While the loss of economic liberty is chilling enough, how much more freedom will be lost if Washington follows London's lead and establishes a cap-and-trade police force?

The United Kingdom's Carbon Reduction Commitment, which applies to nonenergy-intensive businesses, goes into effect next year. Ahead of that, the government's Environment Agency is establishing a squad of 50 auditors that will be charged with catching companies that exceed their CO2 emissions limits.

If news reports from Britain are to be believed, this will not be a collegial staff of ordinary green-eyeshade auditors riding desks. This group will be armed with warrants and have the power to search private grounds, snoop through energy bills, carbon-trading records and receipts from suppliers, and seize evidence.

The auditors will be granted the authority to spy on businesses without their knowledge as well as to show up at a company's doorstep for what is likely to be an intimidating visit if, the London Times reports, the company's numbers "do not add up."

It's not clear if the auditors — who are to wear green jackets — will be able to charge private businesses that overstep their carbon output allocations with criminal offenses. But no one should be surprised if they do.
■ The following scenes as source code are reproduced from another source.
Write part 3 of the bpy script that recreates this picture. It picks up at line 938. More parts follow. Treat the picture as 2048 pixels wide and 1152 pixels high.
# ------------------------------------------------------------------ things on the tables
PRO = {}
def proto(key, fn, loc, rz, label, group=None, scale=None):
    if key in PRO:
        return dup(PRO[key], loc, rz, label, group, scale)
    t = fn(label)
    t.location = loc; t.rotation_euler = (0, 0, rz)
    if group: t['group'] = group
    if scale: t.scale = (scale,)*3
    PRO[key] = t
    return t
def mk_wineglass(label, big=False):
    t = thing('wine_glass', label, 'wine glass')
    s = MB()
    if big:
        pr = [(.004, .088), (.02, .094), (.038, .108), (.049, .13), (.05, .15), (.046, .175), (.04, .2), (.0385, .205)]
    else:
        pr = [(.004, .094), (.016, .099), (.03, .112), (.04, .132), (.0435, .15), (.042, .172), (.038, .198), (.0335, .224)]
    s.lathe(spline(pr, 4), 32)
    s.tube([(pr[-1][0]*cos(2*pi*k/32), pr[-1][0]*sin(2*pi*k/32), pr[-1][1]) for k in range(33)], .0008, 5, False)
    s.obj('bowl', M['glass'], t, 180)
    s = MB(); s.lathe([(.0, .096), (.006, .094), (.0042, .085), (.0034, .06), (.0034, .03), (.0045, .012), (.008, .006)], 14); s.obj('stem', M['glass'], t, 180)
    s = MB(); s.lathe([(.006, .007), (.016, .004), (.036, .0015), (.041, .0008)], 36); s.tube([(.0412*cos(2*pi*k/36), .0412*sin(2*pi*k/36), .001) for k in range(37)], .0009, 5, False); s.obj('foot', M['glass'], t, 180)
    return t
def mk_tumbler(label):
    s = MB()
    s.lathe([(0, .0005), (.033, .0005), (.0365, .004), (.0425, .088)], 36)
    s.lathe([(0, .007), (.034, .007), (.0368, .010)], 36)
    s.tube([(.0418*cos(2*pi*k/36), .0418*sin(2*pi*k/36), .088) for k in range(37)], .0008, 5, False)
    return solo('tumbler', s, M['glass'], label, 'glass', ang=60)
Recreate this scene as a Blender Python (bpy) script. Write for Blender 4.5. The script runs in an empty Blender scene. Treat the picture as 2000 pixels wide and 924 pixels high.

This sort of crackpot scheme is yet another case of foolishness that makes it seem like the world has gone mad. It hasn't. Still, enough pockets of hysteria and second-rate thinking are out there, especially in places of influence, to cause us concern.

When we see benign behavior, such as emitting CO2, become an offense worthy of the attention of a national government, we know we are in a dangerous era. We hope enough rationality remains in the Senate to keep this madness from spreading to the U.S.